3 II. Standard of Review Appellant asserts that the trial court erred when it failed to include an instruction to the jury on voluntariness of conduct because the evidence raised the issue. As to harm, Appellant maintains that he requested the instruction and need show only “some harm.” When a defensive theory is raised by evidence adduced from any source, the trial court must submit that issue to the jury. See Reynolds v. State, 371 S.W.3d 511, 521 (Tex. App.—Houston [1st Dist.] 2012, pet. ref’d) (citing Brown v. State, 955 S.W.2d 276, 279 (Tex. Crim. App. 1997) (holding that a defendant’s testimony alone may be sufficient to raise a defensive theory requiring a jury charge)). However, “no error occurs in denying a charge on involuntary conduct where the evidence does not raise involuntariness but merely reiterates the defendant’s position that he did not intend the resulting injuries.” Pimentel v. State, 710 S.W.2d 764, 773 (Tex. App.—San Antonio 1986, pet. ref’d) (citing Williams v. State, 630 S.W.2d 640, 644 (Tex. Crim. App. 1982); George v. State, 681 S.W.2d 43, 47 (Tex. Crim. App. 1984). III. Analysis Appellant alleged that, because the gun discharged due to an act by someone other than himself or was a result of impetus from another person, the trial court should have instructed the jury on voluntariness of conduct. We disagree with Appellant’s argument for two reasons: (1) Appellant’s argument merely negates an element of the offense and (2) Appellant acted voluntarily when he shot Mattie. Therefore, as we explain below, the trial court did not err when it refused to provide the voluntariness-of-conduct instruction. However, even if the trial court erred, which we do not hold, Appellant suffered no harm.

4 A. Appellant claims that Mattie was “accidentally” shot, but his argument only seeks to negate an element of the offense of murder.

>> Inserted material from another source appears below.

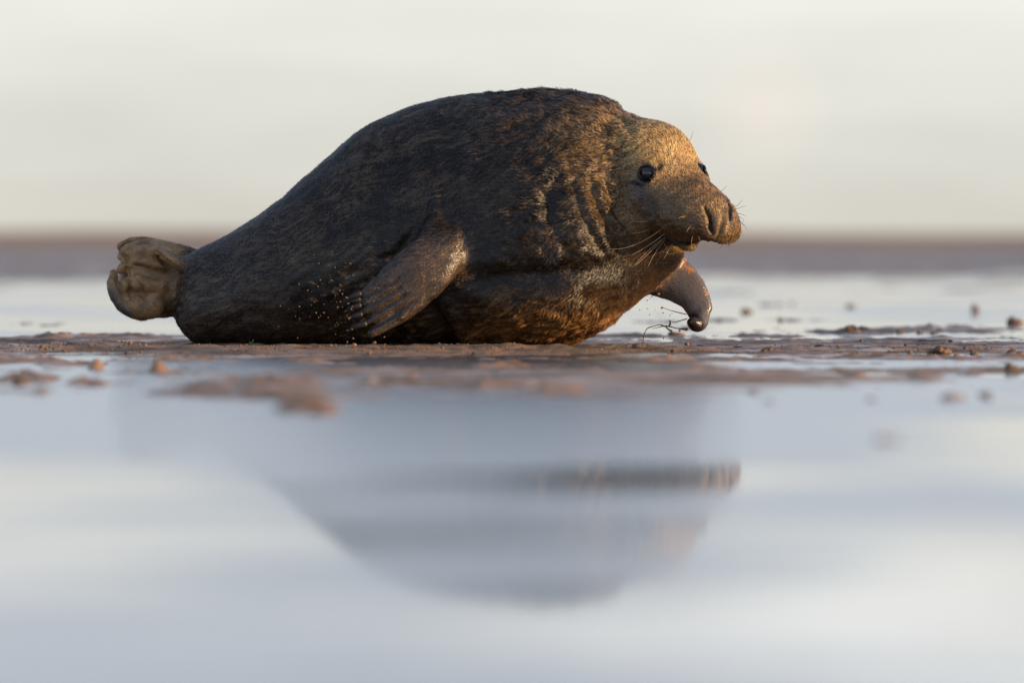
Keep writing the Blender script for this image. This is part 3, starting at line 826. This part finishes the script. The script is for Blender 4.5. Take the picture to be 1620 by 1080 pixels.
bvh = tr()
m_wh, _, _ = principled('whisker_hair', (.42, .30, .17), .35, .5)
m_whd, _, _ = principled('dark_whisker_hair', (.05, .035, .025), .35, .5)
def whisker(pts, r=.0011, mat=None, y_off=.05):
    h, _n = hit(pts[0][0], pts[0][1])
    bx, by = pts[0]
    for _ in range(14):
        if h is not None: break
        bx -= 1.5; by += .9 if by < 300 else -.3
        h, _n = hit(bx, by)
    pts = [(bx, by)] + list(pts[1:]) if (bx, by) == tuple(pts[0]) else [(bx, by)] + list(pts)
    y0 = h[1] if h is not None else -.45
    n = len(pts); Q = []
    for i, q in enumerate(pts):
        Q.append(P(q[0], q[1], y0 - y_off * (i / (n - 1)) ** .8 - (.0 if i else -.006)))
    A = resample(Q, 12)
    vv, ff_ = tube(A, np.linspace(r, r * .35, 12), 6)
    link('whisker', mesh_from('whisker', vv, ff_), mat or m_wh, seal)
W = [[(1048, 362), (1020, 380), (990, 392), (966, 394)], [(1054, 368), (1035, 382), (1015, 395), (998, 404)],
     [(1055, 373), (1038, 386), (1018, 404), (1000, 423)], [(1056, 374), (1045, 388), (1034, 404), (1024, 424)],
     [(1050, 378), (1030, 397), (1012, 414), (1004, 420)], [(1066, 383), (1058, 395), (1050, 410)],
     [(1030, 362), (1012, 368), (990, 369), (980, 363), (979, 358)], [(1028, 350), (1010, 351), (1000, 348), (997, 342), (1000, 340)],
     [(1096, 372), (1094, 382), (1095, 392)], [(1104, 372), (1108, 382), (1110, 390)], [(1093, 357), (1089, 362), (1086, 367)],
     [(1086, 342), (1078, 343), (1073, 346)]]
for q in W: whisker(q, .0012 if len(q) > 3 else .0009)
whisker([(1050, 384), (1054, 392), (1057, 402), (1068, 400), (1079, 398)], .0018, m_wh, .02)
for q in ([(1165, 326), (1172, 319), (1176, 316)], [(1167, 330), (1174, 327), (1180, 326)], [(1170, 338), (1176, 340), (1181, 343)],
          [(1170, 343), (1176, 347), (1176, 351)], [(1170, 352), (1178, 357), (1181, 364)], [(1168, 358), (1173, 366), (1174, 374)],
          [(1167, 360), (1171, 370), (1168, 378)], [(1165, 364), (1170, 374), (1168, 382)], [(1158, 374), (1156, 384), (1152, 392)],
          [(1147, 377), (1143, 388), (1137, 395)], [(1166, 348), (1174, 352), (1177, 359)], [(1092, 221), (1095, 213), (1096, 208)],
          [(1141, 303), (1147, 297), (1150, 294)], [(1013, 195), (1018, 203), (1022, 210)], [(1155, 376), (1155, 384), (1151, 390)],
          [(1038, 224), (1041, 230), (1043, 238)]):
    whisker(q, .0008, m_whd if q[0][0] > 1060 else m_wh, .01)

# ------------------------------------------------------------------ mud flung from the far flipper
m_spl, _, _ = principled('flung_mud', (.17, .10, .058), .35, .5)
m_grit, _, _ = principled('sand_grit', (.26, .15, .075), .55, .4)
splash = empty('mud_splash', P(1050, 520, -.10), label='stringy splash of wet mud flung from the curled far flipper tip', category='mud splash')
def child(name, vv, ff_, mat, par):
    loc = np.array(par.location); vv = [tuple(np.array(v) - loc) for v in vv]
    return link(name, mesh_from(name, vv, ff_), mat, par)
strands = [([(1086, 498), (1070, 493), (1056, 489), (1047, 487)], [.0025, .0018, .0013, .0026]),
           ([(1086, 503), (1076, 506), (1066, 510), (1059, 507)], [.003, .0018, .0015, .0012]),
           ([(1086, 522), (1073, 519), (1059, 516), (1049, 515), (1040, 518), (1031, 519)], [.005, .0026, .0030, .0022, .0016, .0013]),
           ([(1059, 516), (1060, 511), (1059, 507)], [.003, .0035, .0016]),
           ([(1052, 516), (1044, 513), (1035, 516), (1025, 520), (1021, 527), (1018, 534), (1018, 541), (1020, 545)], [.0022, .0018, .0022, .0026, .0024, .0026, .0016, .001]),
           ([(1052, 516), (1057, 520), (1062, 523)], [.0016, .0030, .0035])]
for pts, rr in strands:
    vv, ff_ = rounded([P(q[0] + random.uniform(-1.2, 1.2), q[1] + random.uniform(-1.4, 1.4), -.115 + random.uniform(-.01, .01)) for q in pts], [v_ * random.uniform(.55, .95) for v_ in rr], m=30, seg=8)
    child('mud_strand', vv, ff_, m_spl, splash)
ico = bmesh.new(); bmesh.ops.create_icosphere(ico, subdivisions=2, radius=1)
ico_v = np.array([v.co[:] for v in ico.verts]); ico_f = [tuple(v.index for v in fc.verts) for fc in ico.faces]; ico.free()
ico1 = bmesh.new(); bmesh.ops.create_icosphere(ico1, subdivisions=1, radius=1)
ico1_v = np.array([v.co[:] for v in ico1.verts]); ico1_f = np.array([tuple(v.index for v in fc.verts) for fc in ico1.faces]); ico1.free()
drops = [(1047, 487, 1.6), (1041, 465, 2.4), (1031, 469, 1.1), (1036, 468, .8), (1028, 472, .8), (1024, 475, 1.2), (1024, 488, 1.1), (1012, 490, .9), (1037, 490, .7),
         (1028, 498, 1.1), (1049, 495, .9), (1060, 499, 1.1), (1063, 496, .8), (1044, 529, .9), (1050, 535, 1.4), (1061, 535, 1.0), (1071, 544, 1.0), (1062, 523, 2.0), (1075, 523, 1.6), (1046, 508, .6)]
for i, (a, b_, r) in enumerate(drops):
    p = P(a, b_, -.115 + random.uniform(-.04, .04)); sc_ = np.array([r * random.uniform(.9, 1.4), r, r * random.uniform(.8, 1.1)]) * S
    child('mud_drop', ico_v * sc_ + p, ico_f, m_spl if i % 3 else m_grit, splash)

# grains flicked up in front of the flank: too many to count
GV, GFc, o = [], [], 0
for i in range(130):
    a = random.gauss(553, 32) if i % 3 else random.uniform(440, 650)
    b_ = random.gauss(480, 42)
    if not (395 < b_ < 546): continue
    if 548 < a < 720 and b_ < 530 and a > 560: continue
    r = random.uniform(.35, 1.3) * S * (1.3 if random.random() < .15 else 1)
    p = P(a, b_, -.47 + random.uniform(-.04, .03))
    GV.append(ico1_v * (r * (1 + .3 * rng.random((len(ico1_v), 1)))) + p); GFc.append(ico1_f + o); o += len(ico1_v)
gr = mesh_np('flying_grit', np.vstack(GV), np.vstack(GFc))
link('flying_sand_grains', gr, m_grit, kind='stuff', label='tiny grains of wet sand flicked up beside the near flipper', category='sand grains')

# ------------------------------------------------------------------ crumbs of sand over the bar in front of the seal
n = 34000
cx = rng.uniform(-2.6, 2.6, n); cy = -1.0 + rng.normal(0, .55, n)
cy = np.clip(cy, -3, 1.2)
hz = mud_height(cx, cy)
k = (hz > .0008) & (rng.random(n) < sstep(-.15, .45, fbm(np.stack([cx * 5, cy * 7, cx * 0], 1), 3, 401)))
cx, cy, hz = cx[k], cy[k], hz[k]
n = len(cx)
rr = .0011 + .0032 * rng.random(n) ** 4
rr *= 1 + 1.2 * (rng.random(n) < .03)
base8 = ico1_v[None] * rr[:, None, None] * rng.uniform(.7, 1.3, (n, len(ico1_v), 1))
base8[..., 2] *= .7
CV = (base8 + np.stack([cx, cy, hz + rr * .35], 1)[:, None]).reshape(-1, 3)
CF = (ico1_f[None] + (np.arange(n) * len(ico1_v))[:, None, None]).reshape(-1, 3)
m_cr, t, b = principled('sand_crumb', (.2, .11, .055), .5, .4)
oi = N(t, 'ShaderNodeNewGeometry'); rp = N(t, 'ShaderNodeValToRGB')
rp.color_ramp.elements[0].color = (.06, .035, .02, 1); rp.color_ramp.elements[1].color = (.30, .175, .095, 1)
t.links.new(oi.outputs['Random Per Island'], rp.inputs[0]); t.links.new(rp.outputs[0], b.inputs['Base Color'])
link('sand_crumbs', mesh_np('sand_crumbs', CV, CF), m_cr, kind='stuff')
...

Appellant testified that Mattie “walked in that room while me and her momma was fighting, struggling over the gun.” Appellant said, “[T]he whole time [Jeannie] was trying to get this gun from me, and I was having to change it from one hand to another. And we was wrestling, and I’m not - - I’m right handed.” As we have said, Appellant claimed that the gun went off and that it was an accident. The State argues that Appellant has confused accident issues with voluntariness-of-conduct issues; the two terms are not interchangeable. See Rogers v. State, 105 S.W.3d 630, 636 (Tex. Crim. App. 2003). In Rogers, the court explained that “‘accident’ was also used under the former penal code to describe a hodgepodge of defenses, including the absence of a culpable mental state, conduct which was voluntary but that differed from the intended conduct, mistake of fact, and an unexpected result.” Id. at 637 (quoting Williams, 630 S.W.2d at 644).